Os japoneses também temem pelo futuro do Acordo de Livre Comércio da América do Norte (Nafta), em renegociação neste momento. “O Japão tem menos de 500 empresas no Brasil e 1.000 no México”, comparou Kotaro Horisaka, economista da Universidade de Sophia, em Tóquio, em entrevista a EXAME. “Nissan, Toyota e Honda têm grandes filiais no México, para atender os mercados mexicano e americano.”

A população japonesa diminui cerca de 1% ao ano, por causa da baixa natalidade. E o consumidor japonês resiste em consumir: os salários são relativamente baixos, ele trabalha demais e poupa para a aposentadoria, que lhe parece incerta. Assim, resta o mercado externo como propulsor do crescimento.

“Para o Japão, o livre comércio é muito importante”, disse a EXAME Heizo Takenaka, ex-ministro de Assuntos Internos, da Privatização e das Comunicações, e presidente da agência de empregos Pasona. “Nós nos desenvolvemos graças à indústria automobilística.” E à sua capacidade de exportar para o mundo todo. As exportações representam 18% do PIB japonês e 13% do americano. Se Trump está preocupado com o comércio, imagine Abe.

Otimismo na economia, tensão na política 

A ansiedade em torno dos próximos passos da guerra anunciada — e ainda não desencadeada — entre EUA e China coincide com um momento de maior otimismo no Japão.

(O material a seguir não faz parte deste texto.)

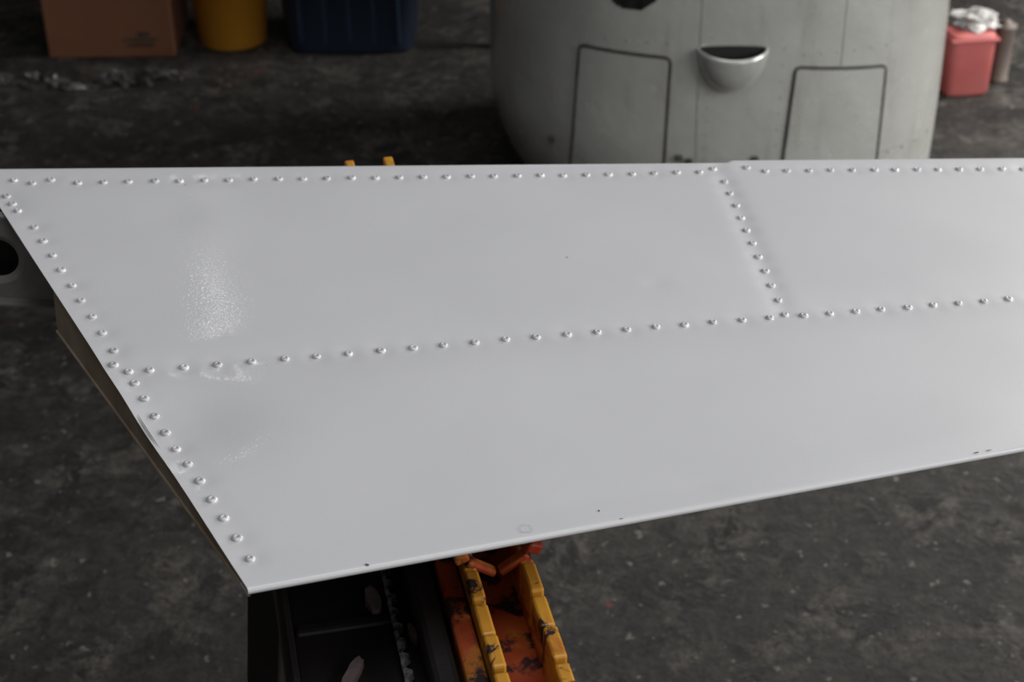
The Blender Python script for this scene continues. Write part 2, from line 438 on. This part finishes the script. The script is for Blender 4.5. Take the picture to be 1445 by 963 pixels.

Algumas empresas parecem estar finalmente ouvindo os apelos de Abe, para que ajustem os salários de seus funcionários em 3%, ou seja, acima do tradicional 1%. Reajustes desse nível não são dados há 20 anos. Depois de conviver com o fantasma da deflação — se os preços vão cair, para que consumir agora? —, o Japão registra inflação de 1,5% (nos 12 meses até fevereiro). A meta de Abe é chegar aos 2%.

Algumas empresas começam a oferecer reajustes de até 5%. Com índice de desemprego de 2,4%, o Japão vive tecnicamente em pleno emprego. Há 1,59 vaga para cada pessoa procurando um emprego, nível mais alto desde 1974. A inércia dos salários está relacionada com as leis trabalhistas. Desenhadas para os empregos de vida toda (que hoje representam só 20%), elas desestimulam o pedido de demissão por parte dos empregados. Com isso, os trabalhadores exigem menos aumentos salariais e os patrões oferecem menos também.

Vem aí um aumento de Imposto sobre Valor Agregado, já aprovado, de 8% para 10%. Abe tem adiado a adoção da medida, com receio de ela inibir o consumo. Mas não tem mais como fazer isso, e ela passará a vigorar a partir de outubro de 2019. O objetivo é conter o déficit, que torna o Japão o país mais endividado do mundo em relação ao seu PIB: 239%. A dívida japonesa atinge US$ 12 trilhões. A americana é maior: US$ 15 trilhões, mas isso representa apenas 79% do PIB dos EUA.

O receio é tão grande com o impacto sobre a atividade econômica que o governo japonês já começou a rediscutir se mantém a meta de superávit primário a partir de 2020. Esse esforço deve ser abandonado, diante da prioridade de manter o gasto público elevado para evitar a volta da recessão.

Ao lado do comércio e da economia, há as tensões em relação à Península Coreana. Os ministros das Relações Exteriores da China, Wang Yi, e da Rússia, Sergei Lavrov, reuniram-se na quinta-feira em Moscou, e exigiram que os Estados Unidos retirem a pressão pela desnuclearização da Coreia do Norte.

Eles enfatizaram a importância da reunião de cúpula entre os presidentes das Coreias do Sul e do Norte, prevista para o dia 27. E do encontro em maio, ainda não marcado, entre o norte-coreano Kim Jong-un e Trump.

Uma coordenação entre China e Rússia, a aproximação das duas Coreias e a reunião Trump-Kim isolam o Japão, cuja estratégia tem sido ancorada no pacto de defesa mútua com os EUA. Por isso, Abe pediu para também ter uma reunião de cúpula com Kim. De repente, todo mundo quer falar com o jovem ditador.

Apesar dos esforços de Abe, que foi aos Jogos Olímpicos de Inverno de Pyeongchang em fevereiro, Japão e Coreia do Sul não têm relações muito boas, por causa de ressentimentos causados pela ocupação japonesa da Península Coreana na 2.ª Guerra Mundial.

O Japão precisa dos Estados Unidos neste momento. Abe terá que se superar em sua destreza nos campos de golfe de Mar-a-Lago. Não para derrotar Trump, claro. Isso não ajudaria. Mas para amolecer o seu coração.